The Ministry of Finance said it considered "it prudent at this time to raise funds in the international market since current market conditions present the government with a timely opportunity to access the international debt market, where low United States treasuries and yields presents potentially attractive financing opportunities for emerging markets."

The opposition People's National Movement has said little or nothing on the topic. The Finance Ministry statement pointed out in its statement: "This is not the first occasion that the Republic of T&T has accessed the international markets and the Republic currently has two outstanding international bonds: a US$250 million bond due 2020 and a US$150 million bond due 2027."

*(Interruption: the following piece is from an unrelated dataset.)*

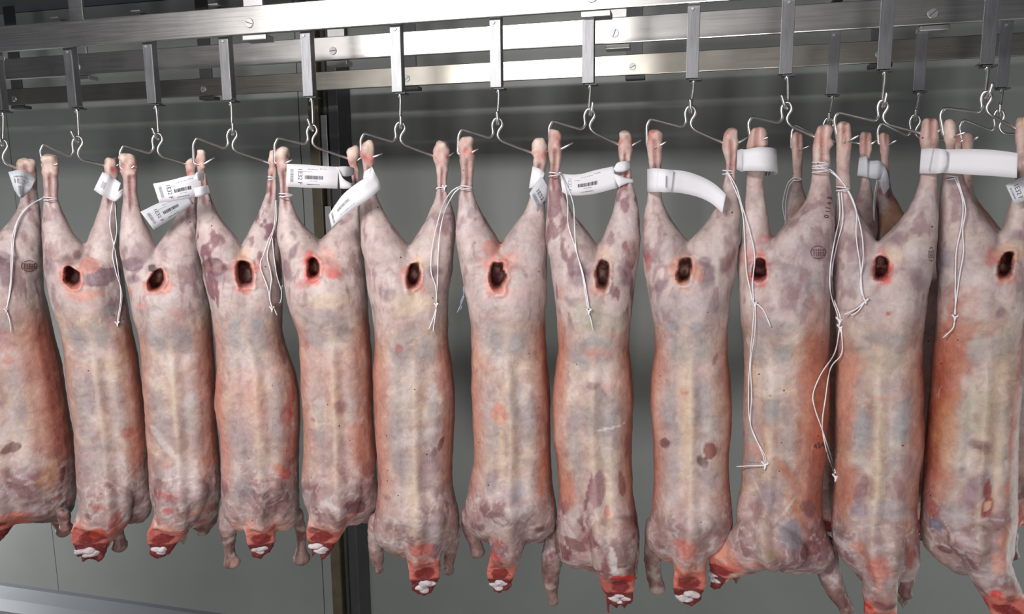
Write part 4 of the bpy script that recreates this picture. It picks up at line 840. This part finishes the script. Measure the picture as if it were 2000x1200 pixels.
# ------------------------------------------------------------------ draped things
def hit(px, py, only=None):
    v = ray(px, py); v = v / np.linalg.norm(v); best = None
    for k, b in enumerate(BVHS):
        if only is not None and k not in only: continue
        r = b.ray_cast(Vector(CAM), Vector(v))
        if r[0] is not None and (best is None or r[3] < best[1]): best = (np.array(r[0]), r[3], np.array(r[1]))
    return best, v
def drape(pts, fr, gap=.004, off0=-.03, only=None):
    """pixel path -> world points lying just in front of what is behind them"""
    A = np.array(pts, float); seg = []
    sm = smooth_path([np.array([a[0], a[1], 0]) for a in A], 7)
    out = []; dist = []
    for p in sm:
        b, v = hit(p[0], p[1], only)
        dist.append(b[1] if b else None)
    known = [d for d in dist if d is not None]
    last = None
    for k, d in enumerate(dist):
        if d is None:
            nx = next((e for e in dist[k:] if e is not None), None)
            if last is None and nx is None: d = np.linalg.norm(fr.w(sm[k][0], sm[k][1], off0) - CAM)
            else: d = min(e for e in (last, nx) if e is not None)
        last = d; dist[k] = d
    dd = np.array(dist); n_ = len(dd)
    lo = np.array([dd[max(0, k - 2):k + 3].min() for k in range(n_)])
    lo = np.convolve(np.concatenate([[lo[0]] * 2, lo, [lo[-1]] * 2]), np.ones(5) / 5, 'valid'); lo = np.minimum(lo, dd)
    for p, d in zip(sm, lo):
        v = ray(p[0], p[1]); v = v / np.linalg.norm(v); out.append(CAM + v * (d - gap))
    return out
def string_thing(label, strands, knots, fr, mat=M_STR, loops=(), r=.0013, group='strings tied to the shanks'):
    o0 = np.array(drape(strands[0], fr)[0]); t = empty('tie_string', tuple(o0))
    tag(t, label, 'string', group)
    for s_ in strands:
        pts = drape(s_, fr); n_ = len(pts)
        rr = [r * (1 + .12 * math.sin(k * 1.3)) for k in range(n_)]
        MB().tube([p - o0 for p in pts], rr, 7).build('strand', mat, t, True)
    for (x, y, k) in knots:
        b, v = hit(x, y); d = (b[1] if b else np.linalg.norm(fr.w(x, y, -.08) - CAM)) - .005; c = CAM + v / np.linalg.norm(v) * d - o0
        pts = []; R_ = .0028 * k
        for a in np.linspace(0, 2 * math.pi * 2, 30):
            pts.append(c + fr.ex * R_ * (math.sin(a) + .6 * math.sin(2 * a)) + fr.ez * R_ * (math.cos(a) - .9 * math.cos(2 * a)) * 1.2 - fr.ey * R_ * .5 * math.sin(3 * a))
        MB().tube(pts, .0015 * max(1, k * .8), 7).build('knot', mat, t, True)
    for (x0, x1, y, off) in loops:       # turns round the shank
        a = fr.w(x0, y, off); b_ = fr.w(x1, y, off); c = (a + b_) / 2 - o0; w = np.linalg.norm(b_ - a) / 2 - .0005; pts = []
        for th in np.linspace(0, 4 * math.pi, 40):
            pts.append(c + fr.ex * w * math.cos(th) + fr.ey * w * 1.0 * math.sin(th) + fr.ez * (.004 * math.sin(th * .5) - .003))
        MB().tube(pts, r, 7).build('shank_loop', mat, t, True)
    return t
F_ = [s_['fr'] for s_ in S]
string_thing('white string on the left shank of the second carcass, swinging left over its neighbour', [[(84, 388), (62, 398), (40, 420), (26, 455), (22, 500), (21, 545), (14, 600), (12, 606)], [(84, 386), (58, 402), (36, 430), (27, 470), (24, 520), (20, 570), (12, 606)], [(12, 606), (18, 622), (22, 650)]], [(12, 606, 1.1)], F_[1], loops=[(84, 112, 386, -.02)])
string_thing('white string with an end knot hanging below the crumpled tag', [[(222, 388), (216, 415), (215, 445), (225, 490), (232, 540), (236, 580), (229, 630)], [(224, 388), (226, 420), (228, 455), (220, 495), (226, 530), (238, 575), (231, 630)], [(200, 365), (214, 378), (222, 390), (232, 372)]], [(229, 632, 1.3)], F_[1], loops=[(241, 268, 376, -.02)])
string_thing('tangled white string hanging between the fourth and fifth carcasses', [[(538, 392), (536, 440), (524, 470), (514, 500), (508, 520), (522, 560), (528, 590), (533, 605)], [(540, 392), (540, 430), (530, 465), (522, 500), (530, 540), (527, 575), (530, 600)], [(532, 465), (535, 500), (541, 540), (550, 570), (548, 590), (545, 592)], [(534, 600), (541, 616)]], [(531, 603, 1.4), (550, 560, .9)], F_[4], loops=[(545, 573, 379, -.02), (523, 538, 346, .03)])
string_thing('short white string turned round the right shank of the carcass beside the column', [[(852, 368), (860, 366), (868, 369)]], [(868, 366, 1.3)], F_[5], loops=[(852, 872, 370, .02)])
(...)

In other forecasts for the T&T economy in 2014, Moody's said it expects the country's nominal exchange rate to strengthen by two cents, down from TT$6.45 to US$1 in 2013, back to the 2012 level of $6.43. The credit rating agency expects the country's current account balance to have a US$3.6 billion surplus, weaker than 2013's US$3.7 billion. Moody's analysts expect T&T's current account balance-gross domestic product (GDP) ratio to fall to 12.4 per cent in 2014 from 14.3 per cent in 2013. The analysts expect the external debt to GDP ratio to also fall from 35.8 per cent in 2013 to 32.2 per cent in 2014.

In interest paid on external debt (how much the government has had to pay out on US dollar bonds), T&T paid US$780 million in 2013, up from US$710 million in 2012, and US$450 million in 2011, according to the analysts. In 2014, Moody's forecasts T&T will pay out US$790 million in interest on external debt.

Meanwhile, the net foreign direct investment to GDP ratio is expected to fall from seven per cent in 2013 to 5 per cent in 2014. In 2010 it was 2.7 per cent. In 2011 it was 3.3 per cent. In 2012 it was 3.2 per cent.

Bolstered by the US$550 million bond, official foreign exchange (forex) reserves surged to US$9.5 billion in 2013, from US$9.2 billion in 2012, and is expected by Moody's to hit US$10 billion in 2014. The net foreign assets of domestic banks fell in 2013 to US$2.3 billion, from US$2.4 billion in 2012.